>> start GIVEN INFORMATION

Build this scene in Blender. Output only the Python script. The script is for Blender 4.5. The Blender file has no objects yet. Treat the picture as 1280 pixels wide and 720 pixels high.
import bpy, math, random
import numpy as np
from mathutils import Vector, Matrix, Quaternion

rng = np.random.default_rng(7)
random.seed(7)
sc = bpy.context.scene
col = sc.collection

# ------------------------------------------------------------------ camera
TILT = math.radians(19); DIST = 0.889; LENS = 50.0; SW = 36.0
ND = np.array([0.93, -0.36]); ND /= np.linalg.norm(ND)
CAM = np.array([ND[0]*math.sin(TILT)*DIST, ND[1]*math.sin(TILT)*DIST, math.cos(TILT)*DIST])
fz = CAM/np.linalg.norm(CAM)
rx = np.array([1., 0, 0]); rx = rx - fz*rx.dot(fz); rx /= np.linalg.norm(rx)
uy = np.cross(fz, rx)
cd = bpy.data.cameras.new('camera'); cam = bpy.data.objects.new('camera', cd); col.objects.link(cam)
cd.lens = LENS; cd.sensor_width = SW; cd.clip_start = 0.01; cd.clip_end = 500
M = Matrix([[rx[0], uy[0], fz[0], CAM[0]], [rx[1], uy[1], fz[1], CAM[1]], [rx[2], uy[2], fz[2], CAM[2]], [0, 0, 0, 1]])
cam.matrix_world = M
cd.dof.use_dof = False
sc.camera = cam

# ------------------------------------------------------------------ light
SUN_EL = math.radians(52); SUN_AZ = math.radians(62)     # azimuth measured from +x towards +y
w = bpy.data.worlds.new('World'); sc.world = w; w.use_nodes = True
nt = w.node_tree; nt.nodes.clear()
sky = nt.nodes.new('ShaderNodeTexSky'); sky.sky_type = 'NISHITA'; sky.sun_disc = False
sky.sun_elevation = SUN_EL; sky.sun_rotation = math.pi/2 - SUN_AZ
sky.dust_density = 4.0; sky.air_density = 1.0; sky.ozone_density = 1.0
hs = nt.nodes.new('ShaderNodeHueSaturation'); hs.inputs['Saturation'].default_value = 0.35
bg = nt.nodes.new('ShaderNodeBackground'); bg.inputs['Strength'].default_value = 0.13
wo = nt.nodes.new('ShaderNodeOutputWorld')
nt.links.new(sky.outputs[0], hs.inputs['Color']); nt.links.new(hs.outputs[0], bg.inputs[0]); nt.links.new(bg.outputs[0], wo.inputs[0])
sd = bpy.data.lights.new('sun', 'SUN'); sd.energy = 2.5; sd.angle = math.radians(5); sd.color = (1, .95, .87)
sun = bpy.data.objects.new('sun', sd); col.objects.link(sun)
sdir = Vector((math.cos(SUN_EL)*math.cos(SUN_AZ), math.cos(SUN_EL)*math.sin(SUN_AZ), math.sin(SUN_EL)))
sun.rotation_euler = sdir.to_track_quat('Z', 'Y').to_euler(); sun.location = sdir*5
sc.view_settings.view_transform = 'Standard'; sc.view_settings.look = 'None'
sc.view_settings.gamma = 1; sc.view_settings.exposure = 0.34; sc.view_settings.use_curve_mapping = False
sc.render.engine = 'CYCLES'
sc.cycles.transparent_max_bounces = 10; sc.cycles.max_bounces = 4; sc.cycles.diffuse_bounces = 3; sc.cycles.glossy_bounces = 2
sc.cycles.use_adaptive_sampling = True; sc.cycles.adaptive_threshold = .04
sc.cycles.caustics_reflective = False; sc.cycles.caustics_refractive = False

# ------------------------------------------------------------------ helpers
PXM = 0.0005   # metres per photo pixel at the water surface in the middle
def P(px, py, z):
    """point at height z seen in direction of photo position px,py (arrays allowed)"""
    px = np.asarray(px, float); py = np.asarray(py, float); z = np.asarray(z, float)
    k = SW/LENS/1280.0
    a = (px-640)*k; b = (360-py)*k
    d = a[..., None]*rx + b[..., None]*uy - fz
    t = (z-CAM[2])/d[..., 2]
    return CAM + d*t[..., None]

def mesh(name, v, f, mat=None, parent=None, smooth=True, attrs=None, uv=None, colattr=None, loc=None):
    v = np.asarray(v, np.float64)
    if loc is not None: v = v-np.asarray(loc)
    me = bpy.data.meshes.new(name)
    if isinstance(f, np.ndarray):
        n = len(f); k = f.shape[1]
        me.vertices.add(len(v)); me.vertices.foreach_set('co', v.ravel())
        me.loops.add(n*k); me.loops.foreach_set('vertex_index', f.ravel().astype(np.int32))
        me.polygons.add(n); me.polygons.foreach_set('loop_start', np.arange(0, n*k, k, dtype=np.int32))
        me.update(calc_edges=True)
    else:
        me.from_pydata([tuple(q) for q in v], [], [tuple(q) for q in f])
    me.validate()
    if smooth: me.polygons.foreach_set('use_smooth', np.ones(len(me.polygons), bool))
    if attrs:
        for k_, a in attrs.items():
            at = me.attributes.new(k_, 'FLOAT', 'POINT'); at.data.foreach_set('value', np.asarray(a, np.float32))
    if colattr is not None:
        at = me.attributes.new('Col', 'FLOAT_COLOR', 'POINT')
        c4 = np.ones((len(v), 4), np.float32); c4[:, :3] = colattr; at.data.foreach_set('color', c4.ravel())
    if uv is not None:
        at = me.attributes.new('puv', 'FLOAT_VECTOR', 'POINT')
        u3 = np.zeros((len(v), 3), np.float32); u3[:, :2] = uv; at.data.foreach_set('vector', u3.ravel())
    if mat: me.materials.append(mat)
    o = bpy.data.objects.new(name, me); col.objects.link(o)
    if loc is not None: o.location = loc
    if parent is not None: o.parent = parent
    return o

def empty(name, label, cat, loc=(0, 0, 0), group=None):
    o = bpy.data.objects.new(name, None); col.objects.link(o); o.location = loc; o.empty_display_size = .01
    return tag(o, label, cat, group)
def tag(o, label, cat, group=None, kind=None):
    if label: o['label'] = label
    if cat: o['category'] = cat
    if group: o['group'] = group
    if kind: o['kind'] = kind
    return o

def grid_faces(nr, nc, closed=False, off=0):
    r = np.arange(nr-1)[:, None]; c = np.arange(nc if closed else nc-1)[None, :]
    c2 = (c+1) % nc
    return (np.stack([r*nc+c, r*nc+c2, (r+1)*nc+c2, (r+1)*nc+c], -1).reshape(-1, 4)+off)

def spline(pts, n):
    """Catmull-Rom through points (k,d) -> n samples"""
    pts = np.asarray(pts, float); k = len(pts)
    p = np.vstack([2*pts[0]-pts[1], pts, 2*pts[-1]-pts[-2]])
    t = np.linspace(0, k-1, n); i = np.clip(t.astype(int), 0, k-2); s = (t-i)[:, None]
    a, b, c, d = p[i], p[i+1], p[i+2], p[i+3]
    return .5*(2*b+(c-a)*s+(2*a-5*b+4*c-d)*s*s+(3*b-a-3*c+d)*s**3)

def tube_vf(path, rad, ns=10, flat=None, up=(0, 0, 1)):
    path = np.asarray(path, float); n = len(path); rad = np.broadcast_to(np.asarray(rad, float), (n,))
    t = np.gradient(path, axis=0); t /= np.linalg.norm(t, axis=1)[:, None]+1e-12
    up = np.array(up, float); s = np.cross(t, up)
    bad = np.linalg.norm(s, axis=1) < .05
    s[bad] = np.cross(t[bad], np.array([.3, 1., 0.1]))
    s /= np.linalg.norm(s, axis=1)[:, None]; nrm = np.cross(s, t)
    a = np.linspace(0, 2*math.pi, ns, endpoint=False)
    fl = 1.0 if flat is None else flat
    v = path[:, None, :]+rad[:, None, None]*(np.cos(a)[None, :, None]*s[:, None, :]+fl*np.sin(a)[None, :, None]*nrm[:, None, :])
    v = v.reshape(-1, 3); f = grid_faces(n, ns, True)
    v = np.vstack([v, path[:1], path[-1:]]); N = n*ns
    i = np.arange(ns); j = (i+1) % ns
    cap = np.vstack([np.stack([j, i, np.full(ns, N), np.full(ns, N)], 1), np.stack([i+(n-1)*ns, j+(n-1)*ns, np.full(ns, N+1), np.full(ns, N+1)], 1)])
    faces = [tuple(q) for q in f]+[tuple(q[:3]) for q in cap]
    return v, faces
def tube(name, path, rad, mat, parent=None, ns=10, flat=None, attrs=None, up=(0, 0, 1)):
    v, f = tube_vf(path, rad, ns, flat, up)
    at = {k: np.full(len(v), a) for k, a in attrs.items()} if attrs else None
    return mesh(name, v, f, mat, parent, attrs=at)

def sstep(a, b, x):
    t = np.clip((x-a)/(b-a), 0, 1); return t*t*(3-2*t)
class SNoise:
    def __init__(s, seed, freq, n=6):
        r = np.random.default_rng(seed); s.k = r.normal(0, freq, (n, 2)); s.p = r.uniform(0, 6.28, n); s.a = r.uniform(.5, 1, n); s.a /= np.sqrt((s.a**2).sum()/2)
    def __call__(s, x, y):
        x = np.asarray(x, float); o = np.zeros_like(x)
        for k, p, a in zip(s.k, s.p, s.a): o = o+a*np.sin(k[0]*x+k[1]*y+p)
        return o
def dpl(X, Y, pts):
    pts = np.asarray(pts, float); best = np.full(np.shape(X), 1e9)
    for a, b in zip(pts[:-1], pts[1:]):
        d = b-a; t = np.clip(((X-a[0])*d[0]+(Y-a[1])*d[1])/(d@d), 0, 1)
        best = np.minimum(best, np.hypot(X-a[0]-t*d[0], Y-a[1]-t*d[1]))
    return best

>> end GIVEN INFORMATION

=== TASK TO COMPLETE ===
Emit, unaltered, the lines from the top of the listing down through the line that holds "sc.camera = cam"; emit nothing else.

=== TASK SOLUTION ===
Build this scene in Blender. Output only the Python script. The script is for Blender 4.5. The Blender file has no objects yet. Treat the picture as 1280 pixels wide and 720 pixels high.
import bpy, math, random
import numpy as np
from mathutils import Vector, Matrix, Quaternion

rng = np.random.default_rng(7)
random.seed(7)
sc = bpy.context.scene
col = sc.collection

# ------------------------------------------------------------------ camera
TILT = math.radians(19); DIST = 0.889; LENS = 50.0; SW = 36.0
ND = np.array([0.93, -0.36]); ND /= np.linalg.norm(ND)
CAM = np.array([ND[0]*math.sin(TILT)*DIST, ND[1]*math.sin(TILT)*DIST, math.cos(TILT)*DIST])
fz = CAM/np.linalg.norm(CAM)
rx = np.array([1., 0, 0]); rx = rx - fz*rx.dot(fz); rx /= np.linalg.norm(rx)
uy = np.cross(fz, rx)
cd = bpy.data.cameras.new('camera'); cam = bpy.data.objects.new('camera', cd); col.objects.link(cam)
cd.lens = LENS; cd.sensor_width = SW; cd.clip_start = 0.01; cd.clip_end = 500
M = Matrix([[rx[0], uy[0], fz[0], CAM[0]], [rx[1], uy[1], fz[1], CAM[1]], [rx[2], uy[2], fz[2], CAM[2]], [0, 0, 0, 1]])
cam.matrix_world = M
cd.dof.use_dof = False
sc.camera = cam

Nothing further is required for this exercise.